### Request
Only the lines from the start of the data to the line containing "# A bored tunnel", both included, should be output, exactly and without pictures.

### Extracted data entries
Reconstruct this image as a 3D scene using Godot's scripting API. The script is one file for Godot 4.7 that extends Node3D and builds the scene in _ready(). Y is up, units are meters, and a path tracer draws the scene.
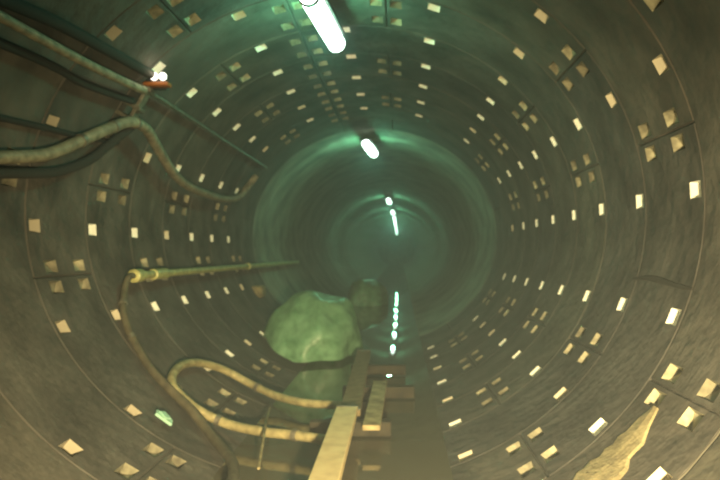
extends Node3D
# A bored tunnel lined with bolted concrete segments, seen along its axis. The axis runs towards -z.

const CX := -0.616          # centre of the bore, relative to the camera
const CY := 0.376
const RX := 2.97            # the bore is a little wider than it is high
const RY := 2.623
const W := 1.2              # length of one ring
const J0 := 0.18            # where the ring joints lie, in ring lengths
const FIRST := 3            # rings built segment by segment
const LAST := 12
const WATER := -2.06       # height of the water in the invert
const LAMP_Y := 2.72

var M := {}
var taken := {}
var rng := RandomNumberGenerator.new()

# ---------------------------------------------------------------- helpers
func numbered(called: String) -> String:
	if not taken.has(called):
		taken[called] = 0
		return called
	taken[called] += 1
	return "%s_%03d" % [called, taken[called]]

func tag(o: Node, label := "", category := "", group := "", kind := "") -> Node:
	if label: o.set_meta("label", label)
	if category: o.set_meta("category", category)
	if group: o.set_meta("group", group)
	if kind: o.set_meta("kind", kind)
	return o

func base(called: String, at := Vector3.ZERO, parent: Node = self) -> Node3D:
	var o := Node3D.new()
	o.name = numbered(called)
	parent.add_child(o, true)
	o.position = at
	return o

func put(called: String, mesh: Mesh, m: Material, parent: Node = self, at := Vector3.ZERO) -> MeshInstance3D:
	var o := MeshInstance3D.new()
	o.name = numbered(called) if parent == self else called
	o.mesh = mesh
	o.material_override = m
	o.cast_shadow = GeometryInstance3D.SHADOW_CASTING_SETTING_ON
	parent.add_child(o, true)
	o.position = at
	return o

func begin() -> SurfaceTool:
	var st := SurfaceTool.new()
	st.begin(Mesh.PRIMITIVE_TRIANGLES)
	return st

func tri(st: SurfaceTool, a: Vector3, b: Vector3, c: Vector3, na: Vector3, nb: Vector3, nc: Vector3) -> void:
	# wound clockwise as seen from the side the normals point to
	if (b - a).cross(c - a).dot(na + nb + nc) > 0.0:
		var p := b; b = c; c = p
		var n := nb; nb = nc; nc = n
	st.set_normal(na); st.add_vertex(a)
	st.set_normal(nb); st.add_vertex(b)
	st.set_normal(nc); st.add_vertex(c)

func quad(st: SurfaceTool, a: Vector3, b: Vector3, c: Vector3, d: Vector3, towards: Vector3) -> void:
	var n := (c - a).cross(d - b).normalized()
	if n.dot(towards) < 0.0: n = -n
	tri(st, a, b, c, n, n, n)
	tri(st, a, c, d, n, n, n)

func quadn(st: SurfaceTool, p: Array, n: Array) -> void:
	tri(st, p[0], p[1], p[2], n[0], n[1], n[2])
	tri(st, p[0], p[2], p[3], n[0], n[2], n[3])

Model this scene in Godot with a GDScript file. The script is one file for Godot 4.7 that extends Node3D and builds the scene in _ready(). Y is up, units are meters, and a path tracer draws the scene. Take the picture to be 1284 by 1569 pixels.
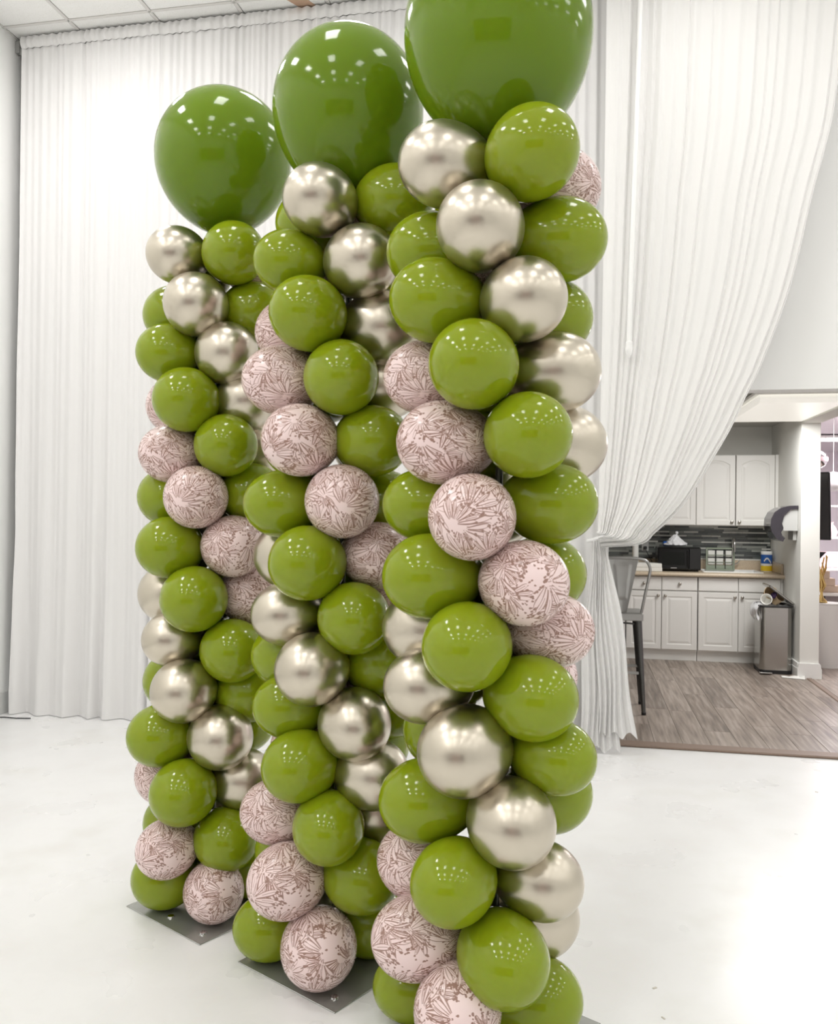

### The response
Reconstruct this image as a 3D scene using Godot's scripting API. The script is one file for Godot 4.7 that extends Node3D and builds the scene in _ready(). Y is up, units are meters, and a path tracer draws the scene.
extends Node3D
# A bored tunnel lined with bolted concrete segments, seen along its axis. The axis runs towards -z.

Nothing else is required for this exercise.